Proving by induction $4^n < 5^n$ where $n > 0$

I have done a few normal inductions (like divisibility and sums) and know a little bit about strong induction. I can't find any problem similar to this one and am struggling to understand any intuition that would make proving this statement any easier.

Here is how far I have gotten (not very much):

Base Case:

$4^1 < 5^1$

$4^2 < 5^2$

$16 < 25$

Induction:

$4^k < 5^k$

$4^{k+1} < 5^{k+1} = 4\times4^k < 5\times5^k$

I have no clue where to go or how to force the k+1 equation to somehow equate to the k equation. Sorry if this has been asked before. Thank you.

Solution 1:

For the base case, directly checking the inequality $$ 4^1 < 5^1 $$ is enough.
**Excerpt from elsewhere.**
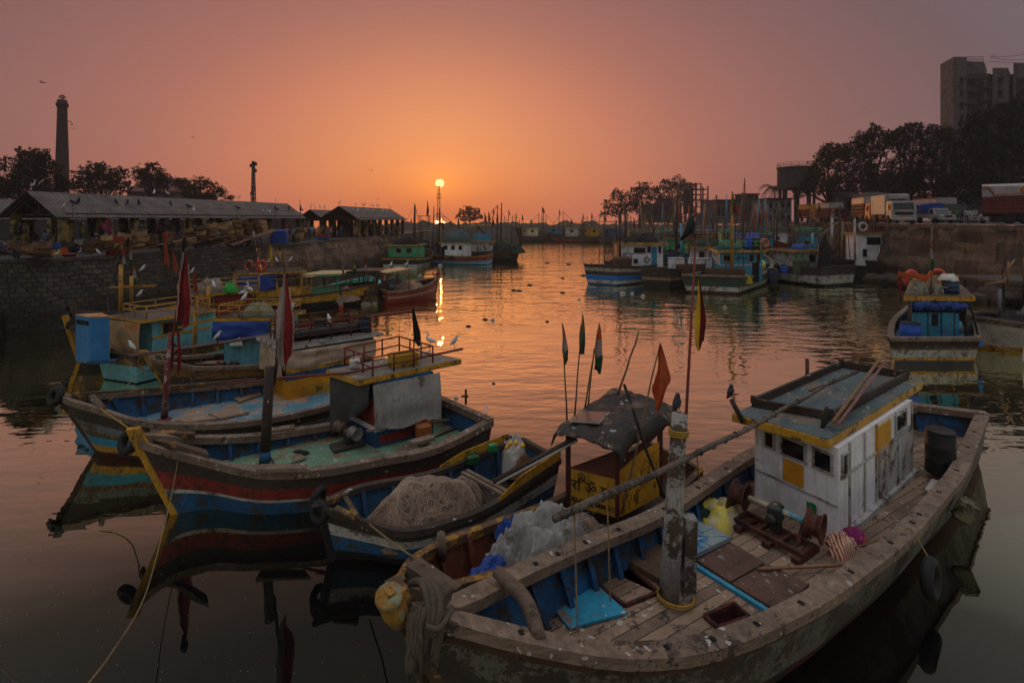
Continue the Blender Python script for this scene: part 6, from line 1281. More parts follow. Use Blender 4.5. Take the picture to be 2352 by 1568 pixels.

Now, if for some positive integer $k$ we have $$ 4^{k} < 5^{k}, \quad \mbox{(*)} $$ we have to infer from it $$ \mbox{the desired inequality } 4^{k+1} < 5^{k+1}. $$

To make this inference, write $$ \begin{array}{llll} & 4^{k+1} & \\ = & 4^{k} & 4^1 \\ < & 4^{k} & 5^1 \quad \mbox{(by the base case)}\\ < & 5^{k} & 5^1 \quad \mbox{(by (*))}\\ = & 5^{k+1}. \end{array} $$

(So, basically, the task is to construct a chain of inequalities that leads to the desired result and where each inequality follows from something that's already been proved.)